Si chiamano Angerman e giungono dalla Norvegia sotto l’ala protettrice di un riuscito grunge metal in grado di convogliare la forza espressiva dei Black Label Society con l’aura innovatrice del grunge di inizio anni’90.
L’album offre 11 frecce al curaro, avvolte tra le ali dei mefistofelici Gargoyle che dominano la magnifica opera grafica di Martin Kvamme, bravo a gestire spazi e cromatismi, atti a rendere efficace anche l’impostazione del booklet, elegante invito ad un attentivo viaggio tra le righe delle piacevoli partiture, pensate tra innovazione ed arie classicheggianti.
A dar battesimo al full lenght è la perfezione emozionale di Love me, Hate me, probabilmente tra le tracce più riuscite di questo ottimo No tears for the devil. Un magnifico impatto che ridefinisce le pelli verso un suono dalle intuizioni stoner, pronte ad innalzarsi verso un corposo heavy. Una curiosa alternanza di armonia e distorsione, in cui non mancano guitar solo e disposizioni narrative, deliziosamente funzionali all’inevitabile headbanging. Un suono convincente che si avvicina al mondo di Zack Wylde attraverso un songwriting minimale, pronto a schiudersi verso una narrazione più chiara mediante i tracciati di LIke a journey e Newborn, in cui si palesa un chiaro sapore post grunge. Le spezie Soundgarden paiono indurite da passaggi Furens, arrivando a dare il giusto pattern alla caratteristica timbrica di Michael Ravndal, abile nel districarsi tra le trame avvolgenti.

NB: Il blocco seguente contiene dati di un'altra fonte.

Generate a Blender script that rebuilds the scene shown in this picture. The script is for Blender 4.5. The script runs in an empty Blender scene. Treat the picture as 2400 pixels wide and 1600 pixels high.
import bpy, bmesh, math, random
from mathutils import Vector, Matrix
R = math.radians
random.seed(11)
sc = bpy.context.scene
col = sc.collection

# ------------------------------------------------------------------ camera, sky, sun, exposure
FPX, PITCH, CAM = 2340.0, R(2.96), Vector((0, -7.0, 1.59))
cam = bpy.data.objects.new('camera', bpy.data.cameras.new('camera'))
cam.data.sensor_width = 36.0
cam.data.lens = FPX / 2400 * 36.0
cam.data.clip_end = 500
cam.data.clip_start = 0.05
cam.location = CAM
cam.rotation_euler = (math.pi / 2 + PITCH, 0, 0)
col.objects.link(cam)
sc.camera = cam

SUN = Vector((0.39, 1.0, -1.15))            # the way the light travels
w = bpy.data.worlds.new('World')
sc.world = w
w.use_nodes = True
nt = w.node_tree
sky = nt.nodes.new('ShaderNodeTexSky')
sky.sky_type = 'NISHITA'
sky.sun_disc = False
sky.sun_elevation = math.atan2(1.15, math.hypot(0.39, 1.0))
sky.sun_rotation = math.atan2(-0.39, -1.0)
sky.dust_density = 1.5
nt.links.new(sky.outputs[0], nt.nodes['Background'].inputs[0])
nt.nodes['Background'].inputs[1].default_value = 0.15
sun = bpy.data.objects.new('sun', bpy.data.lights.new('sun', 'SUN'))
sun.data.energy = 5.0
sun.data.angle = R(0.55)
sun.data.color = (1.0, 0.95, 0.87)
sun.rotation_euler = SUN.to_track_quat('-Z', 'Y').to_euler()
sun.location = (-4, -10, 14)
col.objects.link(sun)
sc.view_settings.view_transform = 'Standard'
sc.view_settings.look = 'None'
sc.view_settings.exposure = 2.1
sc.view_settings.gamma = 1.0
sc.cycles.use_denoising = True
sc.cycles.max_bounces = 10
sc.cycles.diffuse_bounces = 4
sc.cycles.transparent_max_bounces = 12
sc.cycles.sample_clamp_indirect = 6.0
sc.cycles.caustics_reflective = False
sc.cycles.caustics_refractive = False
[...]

Se poi con Ritual si giunge ad un curioso rimando a Voalbeat e Scott Weiland, con Hour of innocence si accede ad uno spazio pulito, pronto ad essere fagocitato da riff intersecati dal calmierante andamento, su cui il quintetto vira prima di tornare alle colline scoscese di Killing me e Dark Rising, straordinaria interpretazione di tecnicismo e narratività.
A chiudere l’album sono infine le sensazioni libere di Left Behind e la granuloso Devil Drive, in cui il moto stoner (ri)emerge avvolgendosi a sentori nu-metal prima e grunge poi: una delizia per le orecchie anche meno abituate a lidi lontani dall’easy listening.
Un disco vivo e fluido che travolge in maniera immediata anche grazie alla strutturazione vocale dei tracciati, che trovano naturale complementarietà nel packaging offerto e nella riuscita arte della produzione.